Filmography of World History

Front Cover
Bloomsbury Academic, 2007 - History - 232 pages

Global in scope and a practical tool for students and teachers of history, Filmography of World History: A Select, Critical Guide To Feature Films That Engage The Past includes description and analysis of over 300 historical films. A companion to Grant Tracey's Filmography of American History, this critical reference book selects movies that represent aspects of world history from the middle ages through the twentieth century. These films adopt as their subject a wide range of historical events, people and societies of Africa, Asia-Pacific, Europe and Canada, and Latin America. Films are arranged alphabetically, with cross referencing by geographic area, time period, and five themes: History as Biography; Crossing Cultures; Civil, International and Sectarian Conflict; Society: Modernization and Tradition; and Redefining Historical Narrative. Each film entry includes production data, current U.S. home videodistributors, geographical and time setting, plot description, and references to critical literature. Over half of the entries provide extended analysis of the historical interpretation the film brings to the screen. Filmography of World History argues for the potential of feature films to teach us about the past and its reconstruction in academe and popular culture.

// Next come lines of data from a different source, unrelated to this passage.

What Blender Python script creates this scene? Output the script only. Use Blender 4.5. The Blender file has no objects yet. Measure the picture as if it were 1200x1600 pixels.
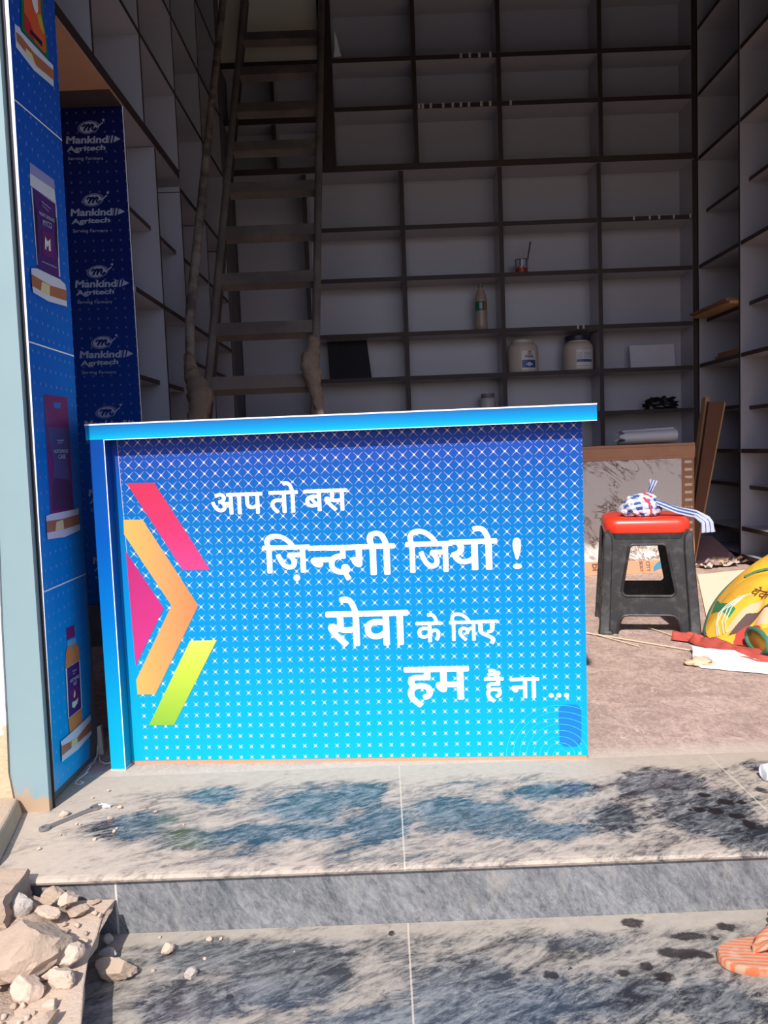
import bpy, bmesh, math, random
from mathutils import Vector, Matrix, noise

S = bpy.context.scene
COL = S.collection
PI = math.pi

# ------------------------------------------------------------------ camera
cam_data = bpy.data.cameras.new('camera')
cam_data.sensor_fit = 'VERTICAL'
cam_data.sensor_height = 24.0
cam_data.lens = 1250.0 / 1600.0 * 24.0
cam = bpy.data.objects.new('camera', cam_data)
COL.objects.link(cam)
PITCH, ROLL = 0.0795, -0.0383
_f = Vector((0, math.cos(PITCH), -math.sin(PITCH)))
_r = Vector((1, 0, 0))
_u = _r.cross(_f)
_r2 = math.cos(ROLL) * _r + math.sin(ROLL) * _u
_u2 = -math.sin(ROLL) * _r + math.cos(ROLL) * _u
cam.matrix_world = Matrix(((_r2.x, _u2.x, -_f.x, 0.0), (_r2.y, _u2.y, -_f.y, -1.9845), (_r2.z, _u2.z, -_f.z, 0.8087), (0, 0, 0, 1)))
cam_data.clip_start = 0.05
S.camera = cam

# ------------------------------------------------------------------ world, sun, exposure
world = bpy.data.worlds.new('sky')
S.world = world
world.use_nodes = True
wn = world.node_tree
sky = wn.nodes.new('ShaderNodeTexSky')
sky.sky_type = 'NISHITA'
sky.sun_disc = False
sky.sun_elevation = math.radians(43)
sky.sun_rotation = math.radians(193)
sky.air_density = 1.0
sky.dust_density = 1.5
tint = wn.nodes.new('ShaderNodeMix'); tint.data_type = 'RGBA'; tint.blend_type = 'MULTIPLY'
tint.inputs[0].default_value = 1.0
tint.inputs[7].default_value = (0.88, 0.90, 1.10, 1.0)
wn.links.new(sky.outputs[0], tint.inputs[6])
wn.links.new(tint.outputs[2], wn.nodes['Background'].inputs[0])
wn.nodes['Background'].inputs[1].default_value = 0.15
sun_data = bpy.data.lights.new('sun', 'SUN')
sun_data.energy = 5.5
sun_data.angle = math.radians(0.9)
sun_data.color = (1.0, 0.95, 0.88)
sun = bpy.data.objects.new('sun', sun_data)
COL.objects.link(sun)
EL, AZ = math.radians(43), math.radians(13)
to_sun = Vector((-math.sin(AZ) * math.cos(EL), -math.cos(AZ) * math.cos(EL), math.sin(EL)))
sun.rotation_euler = to_sun.to_track_quat('Z', 'Y').to_euler()
sun.location = (-2, -6, 6)
S.view_settings.view_transform = 'Standard'
S.view_settings.look = 'None'
S.view_settings.exposure = 0.0
S.view_settings.gamma = 1.0
S.view_settings.use_curve_mapping = False

# ------------------------------------------------------------------ helpers
def lin(c):
    return tuple(((v / 255.0) / 12.92 if v / 255.0 <= 0.04045 else ((v / 255.0 + 0.055) / 1.055) ** 2.4) for v in c)

def C4(c, k=1.0):
    return tuple(min(0.92, v * k) for v in lin(c)) + (1.0,)

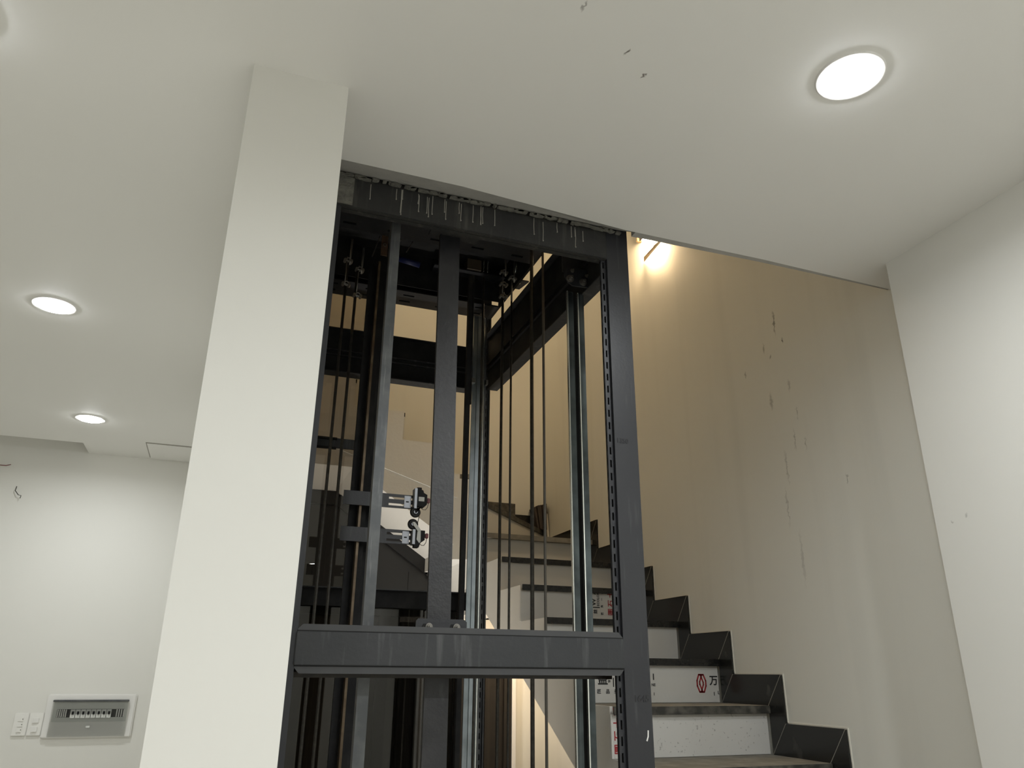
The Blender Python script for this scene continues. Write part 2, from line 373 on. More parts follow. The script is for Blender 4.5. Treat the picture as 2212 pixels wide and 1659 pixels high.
risers = {}
for k in range(-5, 7):
    x1 = XN if riser(k) < 1.62 else XW - .012
    risers[k] = qbox('riser', M['riserdirty'] if k == 1 else M['riser'], XL - .006, x1, riser(k), riser(k) + .018, zt(k - 1) + .001, zt(k) - .026, parent=stair, bevel=.001)
# winder treads and risers
def slab(name, pts, z, h, m, par=stair):
    bm = bm_new(); prism(bm, pts, 'z', z - h, z); return obj(name, bm, m, par)
slab('tread', [(1.365, 4.13), (2.038, 4.13), (2.038, 4.885), (1.39, 4.16)], zt(6), .026, M['dusty'])
n6 = qbox('nosing', M['dusty'], 1.364, 2.038, 4.122, 4.131, zt(6) - .028, zt(6), parent=stair)
def wind(k, pA, pB, pts):
    slab('tread', pts, zt(k), .026, M['dusty'])
    d = Vector((pB[0] - pA[0], pB[1] - pA[1])).normalized(); nrm = Vector((d.y, -d.x))
    q = [Vector(pA), Vector(pB)]
    bm = bm_new(); prism(bm, [tuple(q[0]), tuple(q[1]), tuple(q[1] + nrm * .012), tuple(q[0] + nrm * .012)], 'z', zt(k) - .028, zt(k)); obj('nosing', bm, M['nosing'], stair)
    bm = bm_new(); prism(bm, [tuple(q[0]), tuple(q[1]), tuple(q[1] - nrm * .01), tuple(q[0] - nrm * .01)], 'z', zt(k - 1) + .001, zt(k) - .028); obj('riser', bm, M['riser'], stair)
wind(7, (1.372, 4.13), (2.04, 4.885), [(1.372, 4.13), (2.04, 4.885), (1.605, 4.885), (1.37, 4.16)])
wind(8, (1.366, 4.14), (1.60, 4.885), [(1.366, 4.14), (1.60, 4.885), (1.17, 4.885), (1.17, 4.216)])
for k, (a, b) in {9: (.872, 1.17), 10: (.575, .872), 11: (.10, .575)}.items():
    qbox('tread', M['granite'], a, b + .010, 4.216, YB, zt(k) - .026, zt(k), parent=stair)
    qbox('riser', M['riser'], b, b + .006, 4.205, YB, zt(k - 1) + .001, zt(k) - .027, parent=stair)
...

The book offers an historian's perspective on films as varied as Ararat, Black Rain, Lin Zexu, Saladin, Winstanley, Judgment at Nuremberg, Distant Thunder, The Official Story, Cabeza de Vaca, Newsfront, Lumumba, Daresalam, and The Great White Man of Lambaréné.

About the author (2007)

Deanne Schultz is a University-College Professor in the Department of History at Malaspina Unversity-Collge in Nanaiamo, British Columbia, Canada. In addition to researching and writing about history's representation in feature films and the use of films in the classroom, she teaches a course on European history on screen. She regularly integrates films into undergraduate courses on Early Modern Europe, the Twentieth Century World, and Imperial, Weimar, and Nazi Germany.